== Collected material

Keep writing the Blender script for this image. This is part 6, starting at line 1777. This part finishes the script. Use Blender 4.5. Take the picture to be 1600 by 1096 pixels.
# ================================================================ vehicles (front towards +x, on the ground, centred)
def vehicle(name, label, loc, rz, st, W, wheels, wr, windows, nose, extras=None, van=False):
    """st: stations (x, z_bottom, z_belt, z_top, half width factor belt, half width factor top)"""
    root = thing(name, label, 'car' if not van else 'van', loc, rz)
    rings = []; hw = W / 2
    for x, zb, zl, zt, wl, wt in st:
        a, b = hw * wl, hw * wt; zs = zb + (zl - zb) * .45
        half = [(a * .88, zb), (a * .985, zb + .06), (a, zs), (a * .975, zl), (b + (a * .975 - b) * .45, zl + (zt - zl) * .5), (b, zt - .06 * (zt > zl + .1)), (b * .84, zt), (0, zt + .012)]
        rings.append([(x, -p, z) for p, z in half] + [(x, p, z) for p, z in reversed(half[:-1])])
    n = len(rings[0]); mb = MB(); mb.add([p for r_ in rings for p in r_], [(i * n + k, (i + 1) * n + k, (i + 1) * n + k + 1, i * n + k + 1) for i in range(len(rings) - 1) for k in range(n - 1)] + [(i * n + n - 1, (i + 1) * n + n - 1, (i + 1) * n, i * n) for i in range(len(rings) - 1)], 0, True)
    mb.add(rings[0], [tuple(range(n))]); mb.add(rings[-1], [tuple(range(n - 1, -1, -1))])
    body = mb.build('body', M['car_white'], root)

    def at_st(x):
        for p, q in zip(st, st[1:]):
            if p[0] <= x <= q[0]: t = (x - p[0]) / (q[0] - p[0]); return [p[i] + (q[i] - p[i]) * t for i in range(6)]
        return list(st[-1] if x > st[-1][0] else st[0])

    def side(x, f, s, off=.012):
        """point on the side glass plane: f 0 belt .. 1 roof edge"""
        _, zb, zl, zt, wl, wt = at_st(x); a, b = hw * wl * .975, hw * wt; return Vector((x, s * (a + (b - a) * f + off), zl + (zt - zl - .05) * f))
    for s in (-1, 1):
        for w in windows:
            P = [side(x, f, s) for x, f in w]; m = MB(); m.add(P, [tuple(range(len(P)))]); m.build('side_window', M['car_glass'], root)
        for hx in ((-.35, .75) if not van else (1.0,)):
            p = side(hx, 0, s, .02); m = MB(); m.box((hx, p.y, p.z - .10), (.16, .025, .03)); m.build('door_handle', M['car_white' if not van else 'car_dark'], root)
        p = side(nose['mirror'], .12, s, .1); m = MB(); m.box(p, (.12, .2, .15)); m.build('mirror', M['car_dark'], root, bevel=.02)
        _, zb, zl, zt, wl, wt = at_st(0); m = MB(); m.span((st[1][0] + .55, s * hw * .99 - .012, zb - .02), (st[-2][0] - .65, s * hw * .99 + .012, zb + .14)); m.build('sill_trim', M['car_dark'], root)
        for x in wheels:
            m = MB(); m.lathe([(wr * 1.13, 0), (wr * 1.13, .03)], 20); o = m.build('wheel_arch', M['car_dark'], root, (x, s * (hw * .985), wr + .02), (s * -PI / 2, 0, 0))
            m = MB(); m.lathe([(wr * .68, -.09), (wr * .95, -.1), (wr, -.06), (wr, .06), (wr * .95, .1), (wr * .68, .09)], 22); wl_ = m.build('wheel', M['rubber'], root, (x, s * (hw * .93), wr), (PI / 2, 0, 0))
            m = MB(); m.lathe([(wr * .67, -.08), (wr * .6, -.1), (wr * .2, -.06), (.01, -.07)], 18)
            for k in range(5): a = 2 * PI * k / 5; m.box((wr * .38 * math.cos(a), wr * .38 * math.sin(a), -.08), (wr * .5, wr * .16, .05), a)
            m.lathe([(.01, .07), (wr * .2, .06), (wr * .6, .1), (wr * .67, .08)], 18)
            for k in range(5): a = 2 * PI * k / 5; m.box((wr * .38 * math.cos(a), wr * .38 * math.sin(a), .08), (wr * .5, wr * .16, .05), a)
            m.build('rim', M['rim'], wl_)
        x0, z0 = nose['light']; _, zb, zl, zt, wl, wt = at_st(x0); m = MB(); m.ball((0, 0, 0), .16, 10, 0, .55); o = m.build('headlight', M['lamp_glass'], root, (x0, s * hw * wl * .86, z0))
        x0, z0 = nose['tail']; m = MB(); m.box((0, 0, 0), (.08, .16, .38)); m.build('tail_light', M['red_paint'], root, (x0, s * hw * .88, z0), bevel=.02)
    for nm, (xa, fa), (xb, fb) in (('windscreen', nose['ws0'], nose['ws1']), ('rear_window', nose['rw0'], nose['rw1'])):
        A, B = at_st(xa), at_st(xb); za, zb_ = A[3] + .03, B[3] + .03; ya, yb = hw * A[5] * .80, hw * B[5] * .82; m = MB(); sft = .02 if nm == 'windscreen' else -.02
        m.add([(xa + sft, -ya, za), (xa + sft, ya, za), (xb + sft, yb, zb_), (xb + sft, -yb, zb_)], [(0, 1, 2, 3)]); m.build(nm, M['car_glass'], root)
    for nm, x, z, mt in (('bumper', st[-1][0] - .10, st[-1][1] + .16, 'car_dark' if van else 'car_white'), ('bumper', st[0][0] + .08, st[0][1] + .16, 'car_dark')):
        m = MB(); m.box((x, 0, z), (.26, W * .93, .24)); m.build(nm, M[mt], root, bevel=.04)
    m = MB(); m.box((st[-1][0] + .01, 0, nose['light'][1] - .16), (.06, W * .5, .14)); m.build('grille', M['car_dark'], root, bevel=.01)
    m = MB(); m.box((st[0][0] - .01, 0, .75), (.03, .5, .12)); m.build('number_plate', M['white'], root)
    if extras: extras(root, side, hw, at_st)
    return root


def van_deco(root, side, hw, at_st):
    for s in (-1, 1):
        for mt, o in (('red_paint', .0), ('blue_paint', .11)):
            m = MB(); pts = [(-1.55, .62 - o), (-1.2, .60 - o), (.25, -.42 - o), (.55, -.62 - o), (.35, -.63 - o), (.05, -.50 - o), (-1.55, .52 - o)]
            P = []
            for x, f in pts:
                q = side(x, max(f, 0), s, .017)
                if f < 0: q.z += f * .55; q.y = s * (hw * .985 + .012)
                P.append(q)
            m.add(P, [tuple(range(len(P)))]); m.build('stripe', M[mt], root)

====

# The problem
Copy every line verbatim.

# The answer
Keep writing the Blender script for this image. This is part 6, starting at line 1777. This part finishes the script. Use Blender 4.5. Take the picture to be 1600 by 1096 pixels.
# ================================================================ vehicles (front towards +x, on the ground, centred)
def vehicle(name, label, loc, rz, st, W, wheels, wr, windows, nose, extras=None, van=False):
    """st: stations (x, z_bottom, z_belt, z_top, half width factor belt, half width factor top)"""
    root = thing(name, label, 'car' if not van else 'van', loc, rz)
    rings = []; hw = W / 2
    for x, zb, zl, zt, wl, wt in st:
        a, b = hw * wl, hw * wt; zs = zb + (zl - zb) * .45
        half = [(a * .88, zb), (a * .985, zb + .06), (a, zs), (a * .975, zl), (b + (a * .975 - b) * .45, zl + (zt - zl) * .5), (b, zt - .06 * (zt > zl + .1)), (b * .84, zt), (0, zt + .012)]
        rings.append([(x, -p, z) for p, z in half] + [(x, p, z) for p, z in reversed(half[:-1])])
    n = len(rings[0]); mb = MB(); mb.add([p for r_ in rings for p in r_], [(i * n + k, (i + 1) * n + k, (i + 1) * n + k + 1, i * n + k + 1) for i in range(len(rings) - 1) for k in range(n - 1)] + [(i * n + n - 1, (i + 1) * n + n - 1, (i + 1) * n, i * n) for i in range(len(rings) - 1)], 0, True)
    mb.add(rings[0], [tuple(range(n))]); mb.add(rings[-1], [tuple(range(n - 1, -1, -1))])
    body = mb.build('body', M['car_white'], root)

    def at_st(x):
        for p, q in zip(st, st[1:]):
            if p[0] <= x <= q[0]: t = (x - p[0]) / (q[0] - p[0]); return [p[i] + (q[i] - p[i]) * t for i in range(6)]
        return list(st[-1] if x > st[-1][0] else st[0])

    def side(x, f, s, off=.012):
        """point on the side glass plane: f 0 belt .. 1 roof edge"""
        _, zb, zl, zt, wl, wt = at_st(x); a, b = hw * wl * .975, hw * wt; return Vector((x, s * (a + (b - a) * f + off), zl + (zt - zl - .05) * f))
    for s in (-1, 1):
        for w in windows:
            P = [side(x, f, s) for x, f in w]; m = MB(); m.add(P, [tuple(range(len(P)))]); m.build('side_window', M['car_glass'], root)
        for hx in ((-.35, .75) if not van else (1.0,)):
            p = side(hx, 0, s, .02); m = MB(); m.box((hx, p.y, p.z - .10), (.16, .025, .03)); m.build('door_handle', M['car_white' if not van else 'car_dark'], root)
        p = side(nose['mirror'], .12, s, .1); m = MB(); m.box(p, (.12, .2, .15)); m.build('mirror', M['car_dark'], root, bevel=.02)
        _, zb, zl, zt, wl, wt = at_st(0); m = MB(); m.span((st[1][0] + .55, s * hw * .99 - .012, zb - .02), (st[-2][0] - .65, s * hw * .99 + .012, zb + .14)); m.build('sill_trim', M['car_dark'], root)
        for x in wheels:
            m = MB(); m.lathe([(wr * 1.13, 0), (wr * 1.13, .03)], 20); o = m.build('wheel_arch', M['car_dark'], root, (x, s * (hw * .985), wr + .02), (s * -PI / 2, 0, 0))
            m = MB(); m.lathe([(wr * .68, -.09), (wr * .95, -.1), (wr, -.06), (wr, .06), (wr * .95, .1), (wr * .68, .09)], 22); wl_ = m.build('wheel', M['rubber'], root, (x, s * (hw * .93), wr), (PI / 2, 0, 0))
            m = MB(); m.lathe([(wr * .67, -.08), (wr * .6, -.1), (wr * .2, -.06), (.01, -.07)], 18)
            for k in range(5): a = 2 * PI * k / 5; m.box((wr * .38 * math.cos(a), wr * .38 * math.sin(a), -.08), (wr * .5, wr * .16, .05), a)
            m.lathe([(.01, .07), (wr * .2, .06), (wr * .6, .1), (wr * .67, .08)], 18)
            for k in range(5): a = 2 * PI * k / 5; m.box((wr * .38 * math.cos(a), wr * .38 * math.sin(a), .08), (wr * .5, wr * .16, .05), a)
            m.build('rim', M['rim'], wl_)
        x0, z0 = nose['light']; _, zb, zl, zt, wl, wt = at_st(x0); m = MB(); m.ball((0, 0, 0), .16, 10, 0, .55); o = m.build('headlight', M['lamp_glass'], root, (x0, s * hw * wl * .86, z0))
        x0, z0 = nose['tail']; m = MB(); m.box((0, 0, 0), (.08, .16, .38)); m.build('tail_light', M['red_paint'], root, (x0, s * hw * .88, z0), bevel=.02)
    for nm, (xa, fa), (xb, fb) in (('windscreen', nose['ws0'], nose['ws1']), ('rear_window', nose['rw0'], nose['rw1'])):
        A, B = at_st(xa), at_st(xb); za, zb_ = A[3] + .03, B[3] + .03; ya, yb = hw * A[5] * .80, hw * B[5] * .82; m = MB(); sft = .02 if nm == 'windscreen' else -.02
        m.add([(xa + sft, -ya, za), (xa + sft, ya, za), (xb + sft, yb, zb_), (xb + sft, -yb, zb_)], [(0, 1, 2, 3)]); m.build(nm, M['car_glass'], root)
    for nm, x, z, mt in (('bumper', st[-1][0] - .10, st[-1][1] + .16, 'car_dark' if van else 'car_white'), ('bumper', st[0][0] + .08, st[0][1] + .16, 'car_dark')):
        m = MB(); m.box((x, 0, z), (.26, W * .93, .24)); m.build(nm, M[mt], root, bevel=.04)
    m = MB(); m.box((st[-1][0] + .01, 0, nose['light'][1] - .16), (.06, W * .5, .14)); m.build('grille', M['car_dark'], root, bevel=.01)
    m = MB(); m.box((st[0][0] - .01, 0, .75), (.03, .5, .12)); m.build('number_plate', M['white'], root)
    if extras: extras(root, side, hw, at_st)
    return root


def van_deco(root, side, hw, at_st):
    for s in (-1, 1):
        for mt, o in (('red_paint', .0), ('blue_paint', .11)):
            m = MB(); pts = [(-1.55, .62 - o), (-1.2, .60 - o), (.25, -.42 - o), (.55, -.62 - o), (.35, -.63 - o), (.05, -.50 - o), (-1.55, .52 - o)]
            P = []
            for x, f in pts:
                q = side(x, max(f, 0), s, .017)
                if f < 0: q.z += f * .55; q.y = s * (hw * .985 + .012)
                P.append(q)
            m.add(P, [tuple(range(len(P)))]); m.build('stripe', M[mt], root)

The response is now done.